Spector takes me back to the autopsy table to demonstrate what he means, pointing out the storyboard produced by Walt Disney and Roald Dahl during the war for an adaptation of The Gremlins. “They worked on it for a year or so, but had trouble making these destructive characters who sabotaged RAF aircraft very likeable,” he reveals. The film was never made.

Spector, of course, doesn’t care about likeable. Hence the gremlins’ prominent role in Epic Mickey 2, alongside the Mad Doctor (a diabolical scientist who appeared briefly in a 1933 Mickey film) and the Phantom Blot (from a 1939 comic strip – “one of the lamest villains in Disney’s history – but now we’ve done something interesting with him”).

The rest of the cast is made up of the rejected versions of better known characters. “The dwarves, for example,” cites Spector. “Even Tinker Bell. Look!” – he walks excitedly to the other side of the table – “Here’s a new kind of version of her. Wow, she looks kinda like a combination of every famous 1940s film star who ever lived!”

Finally, there’s Ortensia, who appears as Oswald’s “steady gal”. She’s based on Sagebrush Sadie, a cat whose brief career involved starring in a deeply obscure short film released by Disney in 1928. Some claim that Sadie later inspired Minnie Mouse, but it’s debatable.

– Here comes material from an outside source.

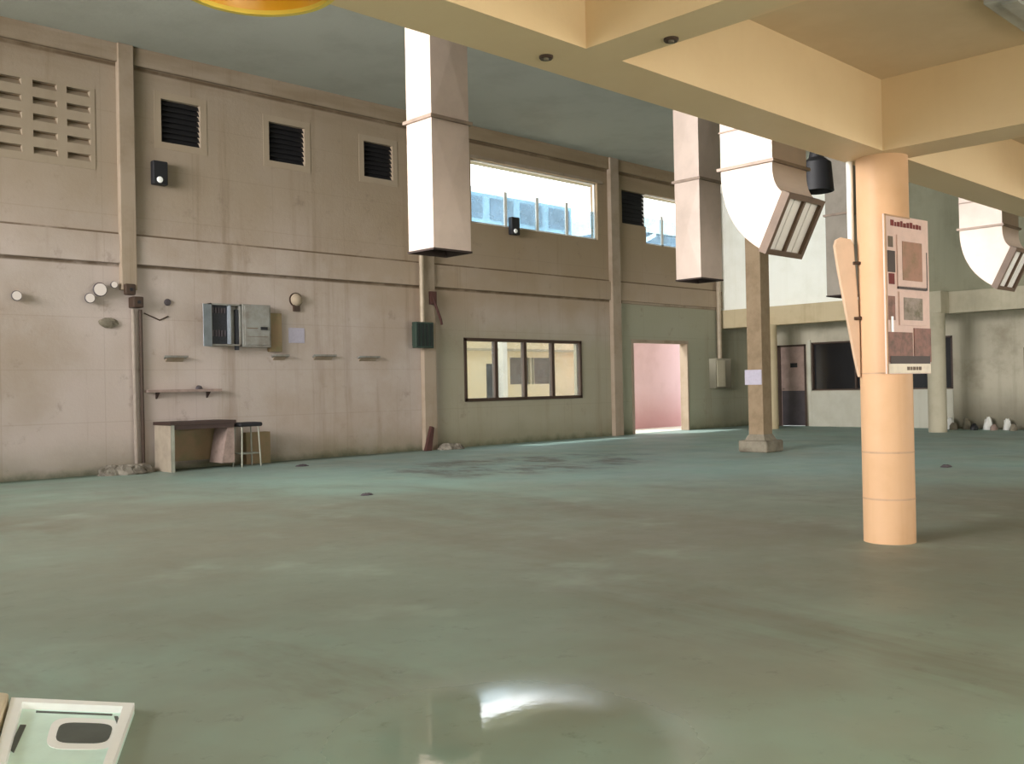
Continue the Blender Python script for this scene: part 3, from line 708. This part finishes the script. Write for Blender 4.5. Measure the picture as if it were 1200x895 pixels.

To Spector, however, the point of reviving such characters isn’t to establish or analyse their place in history; it’s to allow them to climb out from their tombs and get another shot at fame.

“I actually think Oswald’s a little resentful of Mickey’s success,” he laughs, before we head back outside, the tour over. “When you consider that as a foundation for a story, it’s almost Biblical, or like Homer – two brothers, fighting for attention.”

He catches the ridiculousness of what he’s saying. “I mean, OK, it’s about a mouse and a rabbit,” he adds. “But it’s also about all of us.”